Aging.

I’m sitting on our balcony during a summertime rain storm. There’s no lightning or thunder involved, though the weather service said we’d be getting thunderstorms this evening; no, there’s just a lot of rain and it’s coming straight down. This affords me the opportunity to sit on our balcony, under the cover of the floor above, and remain dry. The effect is pleasing.

Earl and I and our family spent the weekend enjoying “Market Days” here in Chicago. It’s the largest street festival in the city of Chicago and it encompasses Boystown for the weekend. I enjoy Market Days more than Gay Pride here in the Windy City; people are just out having a good time. I know this sounds odd, but the crowd seems slightly more relaxed to me when compared to Pride. There’s still plenty of outrageous, but it’s a relaxed outrageous, if that makes any sense.

This weekend was the first time I’ve felt all of my 51 years of age at a gay event. I’m proud of who I am, where I am, and what my life is about these days, but watching the revelers do their thing I started to feel a little obsolete. The monotonous thump of what they call dance music today was a little on my nerves, I feel no need to drink a “Truly”, and even over a decade later I have no idea what a “kiki” is though I do believe several of them were occurring in my general vicinity.

As a private pilot who happens to be gay, I also really felt that I have little in common with some other members of the National Gay Pilots Association, other than the fact that we’re gay and we fly something that defies gravity. I mentioned this to Earl, and he said, “just because you’re pilots doesn’t make you instant friends”.

To me, aviation has always led to an instant friendship with another pilot, but then again, I grew up around old-school flying clubs. Many of these young pilots have learned to fly and made it career. I still fly for the fun of it.
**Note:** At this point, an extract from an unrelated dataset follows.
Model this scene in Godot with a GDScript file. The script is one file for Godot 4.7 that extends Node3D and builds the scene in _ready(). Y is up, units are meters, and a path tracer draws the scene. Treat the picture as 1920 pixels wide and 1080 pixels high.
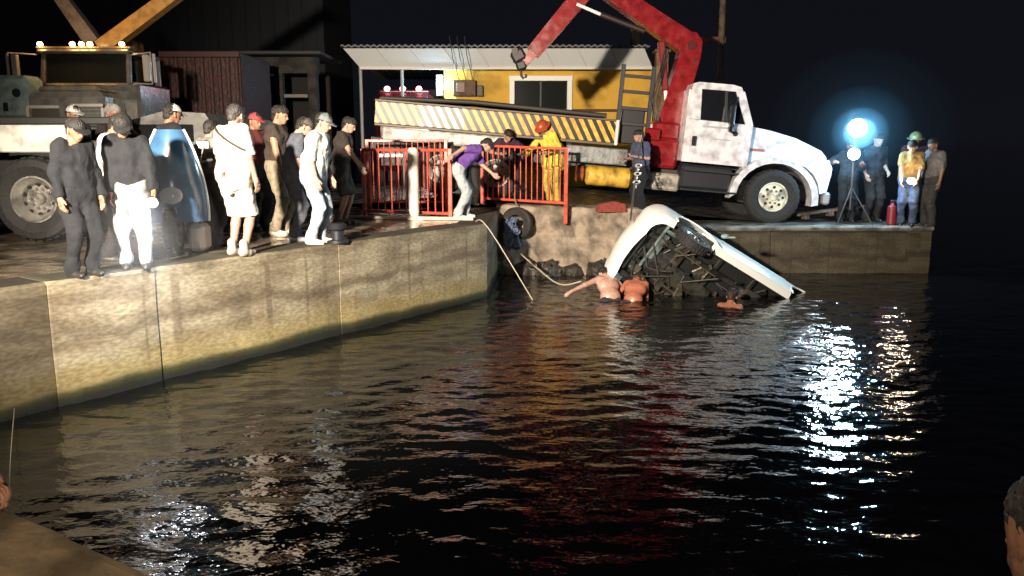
extends Node3D
# Night on a harbour quay: a crane truck lifts an overturned pickup out of the water while a crowd watches from the pier.

class Mk:
	# collects shapes as loose triangles; winding follows the normals given
	var v := PackedVector3Array()
	var n := PackedVector3Array()
	var u := PackedVector2Array()
	func t(a: Vector3, b: Vector3, c: Vector3, na: Vector3, nb: Vector3, nc: Vector3, ua := Vector2.ZERO, ub := Vector2.ZERO, uc := Vector2.ZERO) -> void:
		if (b - a).cross(c - a).dot(na + nb + nc) > 0.0:
			v.append_array([a, c, b]); n.append_array([na, nc, nb]); u.append_array([ua, uc, ub])
		else:
			v.append_array([a, b, c]); n.append_array([na, nb, nc]); u.append_array([ua, ub, uc])
	func q(a: Vector3, b: Vector3, c: Vector3, d: Vector3, out: Vector3) -> void:
		var f := (b - a).cross(c - a)
		if f.length() < 1e-12:
			f = (c - a).cross(d - a)
		f = f.normalized()
		if f.dot(out) < 0.0:
			f = -f
		t(a, b, c, f, f, f, Vector2(0, 0), Vector2(1, 0), Vector2(1, 1)); t(a, c, d, f, f, f, Vector2(0, 0), Vector2(1, 1), Vector2(0, 1))
	func sq(p: Array, nn: Array) -> void:   # a smooth quad
		t(p[0], p[1], p[2], nn[0], nn[1], nn[2]); t(p[0], p[2], p[3], nn[0], nn[2], nn[3])
	func box(c: Vector3, s: Vector3, bev := 0.0, bs := Basis()) -> void:
		var h := s * 0.5
		var b := minf(bev, minf(h.x, minf(h.y, h.z)) * 0.9)
		var ax := [Vector3.RIGHT, Vector3.UP, Vector3.BACK]
		for i in 3:
			var j := (i + 1) % 3
			var k := (i + 2) % 3
			for sg in [-1.0, 1.0]:
				var o: Vector3 = ax[i] * h[i] * sg
				var e: Vector3 = ax[j] * (h[j] - b)
				var f: Vector3 = ax[k] * (h[k] - b)
				q(c + bs * (o - e - f), c + bs * (o + e - f), c + bs * (o + e + f), c + bs * (o - e + f), bs * (ax[i] * sg))
		if b <= 0.0:
			return
		for i in 3:
			var j := (i + 1) % 3
			var k := (i + 2) % 3
			for sj in [-1.0, 1.0]:
				for sk in [-1.0, 1.0]:
					var e: Vector3 = ax[i] * (h[i] - b)
					var p1: Vector3 = ax[j] * h[j] * sj + ax[k] * (h[k] - b) * sk
					var p2: Vector3 = ax[j] * (h[j] - b) * sj + ax[k] * h[k] * sk
					q(c + bs * (p1 - e), c + bs * (p1 + e), c + bs * (p2 + e), c + bs * (p2 - e), bs * (ax[j] * sj + ax[k] * sk))
		for sx in [-1.0, 1.0]:
			for sy in [-1.0, 1.0]:
				for sz in [-1.0, 1.0]:
					var d := Vector3(sx, sy, sz)
					var g := h - Vector3(b, b, b)
					var nn := (bs * d).normalized()
					t(c + bs * (Vector3(h.x, g.y, g.z) * d), c + bs * (Vector3(g.x, h.y, g.z) * d), c + bs * (Vector3(g.x, g.y, h.z) * d), nn, nn, nn)
	func bar(a: Vector3, b: Vector3, w: float, h: float, side := Vector3.BACK, bev := 0.0) -> void:
		# a beam from a to b, w across «side», h across the third way
		var y := (b - a).normalized()
		var z := (side - y * side.dot(y)).normalized()
		var x := y.cross(z)
		box((a + b) * 0.5, Vector3(h, (b - a).length(), w), bev, Basis(x, y, z))
	func taper(a: Vector3, b: Vector3, wa: float, ha: float, wb: float, hb: float, side := Vector3.BACK) -> void:
		var y := (b - a).normalized()
		var z := (side - y * side.dot(y)).normalized()
		var x := y.cross(z)
		var p := []
		for e in [[a, wa, ha], [b, wb, hb]]:
			for s in [[-1, -1], [1, -1], [1, 1], [-1, 1]]:
				p.append(e[0] + x * (s[0] * e[2] * 0.5) + z * (s[1] * e[1] * 0.5))
		var mid := (a + b) * 0.5
		for i in 4:
			var j := (i + 1) % 4
			q(p[i], p[j], p[4 + j], p[4 + i], (p[i] + p[j]) * 0.5 - a)
		q(p[0], p[1], p[2], p[3], -y); q(p[4], p[5], p[6], p[7], y)
	func tube(pts: Array, rad, seg := 8, caps := true) -> void:
		var rings := []
		var nor := []
		var up := Vector3.UP
		for i in pts.size():
			var d: Vector3 = (pts[mini(i + 1, pts.size() - 1)] - pts[maxi(i - 1, 0)]).normalized()
			if absf(d.dot(up)) > 0.95:
				up = Vector3.RIGHT if absf(d.x) < 0.8 else Vector3.BACK
			var x := d.cross(up).normalized()
			var y := x.cross(d)
			up = y
			var r: float = rad if (rad is float or rad is int) else rad[i]
			var ring := []
			var rn := []
			for k in seg:
				var w := TAU * k / seg
				var dir := x * cos(w) + y * sin(w)
				ring.append(pts[i] + dir * r); rn.append(dir)
			rings.append(ring); nor.append(rn)
		for i in pts.size() - 1:
			for k in seg:
				var l := (k + 1) % seg
				sq([rings[i][k], rings[i][l], rings[i + 1][l], rings[i + 1][k]], [nor[i][k], nor[i][l], nor[i + 1][l], nor[i + 1][k]])
		if caps:
			for e in [0, pts.size() - 1]:
				var d: Vector3 = pts[0] - pts[1] if e == 0 else pts[-1] - pts[-2]
				d = d.normalized()
				for k in seg:
					t(pts[e], rings[e][k], rings[e][(k + 1) % seg], d, d, d)
	func lathe(prof: Array, xf: Transform3D, seg := 24, flat := true) -> void:
		# prof: Vector2(radius, height along local y)
		for i in prof.size() - 1:
			var a: Vector2 = prof[i]
			var b: Vector2 = prof[i + 1]
			var d := b - a
			if d.length() < 1e-6:
				continue
			var m := Vector2(d.y, -d.x).normalized()
			for k in seg:
				var w0 := TAU * k / seg
				var w1 := TAU * (k + 1) / seg
				var c0 := Vector3(cos(w0), 0, sin(w0))
				var c1 := Vector3(cos(w1), 0, sin(w1))
				var n0 := (xf.basis * (c0 * m.x + Vector3.UP * m.y)).normalized()
				var n1 := (xf.basis * (c1 * m.x + Vector3.UP * m.y)).normalized()
				sq([xf * (c0 * a.x + Vector3.UP * a.y), xf * (c1 * a.x + Vector3.UP * a.y), xf * (c1 * b.x + Vector3.UP * b.y), xf * (c0 * b.x + Vector3.UP * b.y)], [n0, n1, n1, n0])
	func prism(poly: Array, depth: float, xf := Transform3D()) -> void:
		# polygon in local xy, from z = 0 to z = depth
		var pp := PackedVector2Array(poly)
		var idx := Geometry2D.triangulate_polygon(pp)
		for side in [0.0, 1.0]:
			var nn := xf.basis * (Vector3.BACK * (1.0 if side * depth > 0.0 or (side == 0.0 and depth < 0.0) else -1.0))
			for i in range(0, idx.size(), 3):
				var p := []
				for k in 3:
					p.append(xf * Vector3(pp[idx[i + k]].x, pp[idx[i + k]].y, side * depth))
				t(p[0], p[1], p[2], nn, nn, nn)
		var cw := Geometry2D.is_polygon_clockwise(pp)
		for i in pp.size():
			var a := pp[i]
			var b := pp[(i + 1) % pp.size()]
			var o := (b - a).orthogonal().normalized()   # (y, -x)
			if Geometry2D.is_point_in_polygon((a + b) * 0.5 + o * 1e-3, pp):
				o = -o
			q(xf * Vector3(a.x, a.y, 0), xf * Vector3(b.x, b.y, 0), xf * Vector3(b.x, b.y, depth), xf * Vector3(a.x, a.y, depth), xf.basis * Vector3(o.x, o.y, 0))
	func ball(c: Vector3, r: Vector3, seg := 12, rows := 8, bs := Basis(), from := 0.0, to := 1.0) -> void:
		for i in rows:
			for k in seg:
				var p := []
				var nn := []
				for e in [[i, k], [i, k + 1], [i + 1, k + 1], [i + 1, k]]:
					var th := PI * lerpf(from, to, float(e[0]) / rows)
					var w: float = TAU * e[1] / seg
					var d := Vector3(sin(th) * cos(w), cos(th), sin(th) * sin(w))
					p.append(c + bs * (d * r)); nn.append((bs * (d / r)).normalized())
				sq(p, nn)
	func planar(o: Vector3, du: Vector3, dv: Vector3) -> void:
		for i in v.size():
			u[i] = Vector2((v[i] - o).dot(du), (v[i] - o).dot(dv))
	func mesh() -> ArrayMesh:
		var a := []
		a.resize(Mesh.ARRAY_MAX)
		a[Mesh.ARRAY_VERTEX] = v; a[Mesh.ARRAY_NORMAL] = n; a[Mesh.ARRAY_TEX_UV] = u
		var m := ArrayMesh.new()
		m.add_surface_from_arrays(Mesh.PRIMITIVE_TRIANGLES, a)
		return m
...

I have no desire to be ‘young again’ because I still feel like the young man I was 20 years ago, just with some extra data in the memory banks and some aging on the outside. I look in the mirror and see lines from plenty of smiles around my eyes. When we were in Palm Springs a couple of weeks ago I saw plenty of faces pulled tighter than a bass drum. That’s not my jam, I’ve earned these lines and I’ve weathered some storms.

If I was a car in New York State I’d still pass inspection. I’d even pass the smog test.

It is interesting, however, to see society do a complete 180 on some things within my lifetime. Like, when I was in my teens, Nancy Reagan was telling us to “Just Say No”. We were shown ancient movies on a Bell and Howell projector about the dangers of smoking pot, and how it would apparently turn us into zombies, make us wear cardigan sweaters with the buttons misaligned while we rambled around the streets drooling, and turn our brains to frying eggs. Now in 2019, it’s legal in nearly half of the United States. I haven’t seen one person with egg for brains wearing a cardigan sweater.

I’m fascinated by yet feel separated from the gay culture of today. Do they know how many funerals I went to in the 80s and 90s? Do they know the meaning of the Silence = Death plaque on the wall? Do they know how to ACT-UP like we did?